From time to time we had compulsory meetings with the commandant telling us to forget Poland as Russia was our mother country now
- Roman Wajda
He was one of more than a million Poles deported to remote Soviet Union regions during Stalin’s regime.
Mr Wajda told his story to then-Border Mail journalist Howard Jones 12 years ago, recounting the hardships that began as a nine-year-old in 1939 near Poland’s border with the Soviet Union.
“On a beautiful day in mid-September, our class was on a nature study when we saw Russian cavalry on horseback as they invaded Poland,” Mr Wajda said.
In February 1940, he, his family, and hundreds of other Polish villagers were loaded on to a train of cattle trucks and sent, eventually, to the Kirovskaya Oblast region, hundreds of kilometres north east of Moscow.
“We stayed at the station for about three days, with the only toilet a hole in the side of the truck,” Mr Wajda said.
“Bread was picked up at stops but I don’t remember any other food and one person per truck was allowed to get snow for water.”
They settled into a camp, where all the able-bodied adults were put to work.
“There wasn’t much food and women and old men queued for hours for bread,” he said. “Lice and mosquitoes were always with us.
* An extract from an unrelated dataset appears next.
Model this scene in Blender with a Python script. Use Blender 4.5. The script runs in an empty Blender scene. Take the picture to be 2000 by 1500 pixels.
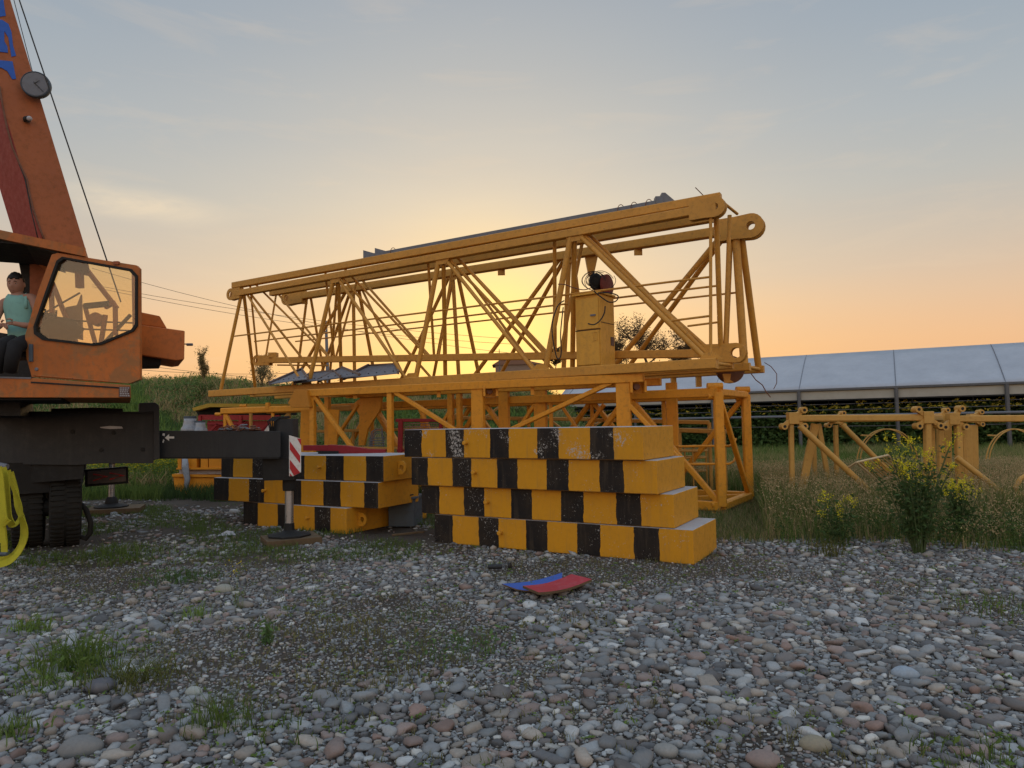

One of our treasures was a broken needle that we used to pull threads from clothes and to sew something else together.
“From time to time we had compulsory meetings with the commandant telling us to forget Poland as Russia was our mother country now.”
In August 1941 Stalin agreed to release Poles to join the fight against Germany, with Mr Wajda, his mother, grandfather and younger brother and sister, effectively left to fend for themselves.
They went from village to village heading south, begging for food and trying to keep out the frost and snow.
Mr Wajda’s grandfather and brother didn’t survive this period while his mother died the next year at a camp near the Caspian Sea.
The orphaned siblings were sent to Iran and then became separated, sister Jane ending up in the US and Mr Wajda in England.
He lived there nearly 20 years, marrying Maria and raising three children.
They migrated to Australia in 1967 and then settled in Albury. After Maria’s death, Mr Wajda married Rhoda in 1979.
A builder clever with his hands, Mr Wajda always enjoyed making things.
He is survived by his second wife, children, stepchildren, grandchildren and great-grandchildren.